Oldřich Roztočil discute avec les porte-paroles des habitants de Přednádraží et des activistes. Photo de Daniela Kantorova.

Plus récemment, les  services de l'équipement d'Ostrava ont commencé à mettre des scellés sur les immeubles de Přednádraží [en anglais] et à en interdire l'entrée aux résidents. Tous les habitants se sont réfugiés dans l'immeuble “numéro 8″, et ont l'intention d'y rester jusqu'à ce que les fonds nécessaires à la réparation des immeubles et du système d'égouts soient débloqués. Les résidents continuent de subir la pression des travailleurs sociaux qui menacent de leur retirer leurs enfants. Ils ont aussi des raisons de craindre pour leur sécurité car les immeubles abandonnés restants font l'objet de pillages, en particulier les composants métalliques qui peuvent être vendus.

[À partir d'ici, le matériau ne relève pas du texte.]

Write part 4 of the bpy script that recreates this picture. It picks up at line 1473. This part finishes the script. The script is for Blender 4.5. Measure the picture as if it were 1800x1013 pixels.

Ce type de pillages rend les immeubles abandonnés moins sûrs et de plus accroît le futur coût des réparations ; malgré cela la police d'Ostrava n'a pas prévu de protéger les lieux.

 

L'immeuble n° 8 de Přednádraží. Photo de Daniela Kantorova.

Au fur et à mesure que la pression monte, les alliances se renforcent.

Un nouveau groupe civique, SOS Přednádraží [en tchèque et anglais] a lancé une pétition qui a déjà recueilli 277 signatures, d'individuels pour la plupart, mais aussi de quelques groupes et associations, dont le Comité Tchèque d'Helsinki [en anglais] et Cokovoko un duo de hip-hop.

Lors de la première marche pour la Dignité des Roms [en anglais] qui a eu lieu à Prague le 7 octobre, des membres de SOS Přednádraží ont lu une déclaration de soutien à Přednádraží. Quelques activistes de Prague se sont rendu à Přednádraží  pour surveiller les immeubles. Martin Škabraha [en tchèque], porte-parole de l'organisation des libertés civiques ProAlt, et un professeur de philosophie de l'Université d'Ostrava ont prévu une débat sur Přednádraží à l'université.

En ce moment à Přednádraží, malgré tous ces reculs dramatiques, il y a un vent d'espoir, et la solidarité se renforçant les autorités ne se rendent pas compte d'une chose : l'absurdité de leurs actions devient évidente pour un public de plus en plus nombreux, ce qui, à long terme, renforcera le soutien accordé au mouvement de défense des droits civiques des Roms.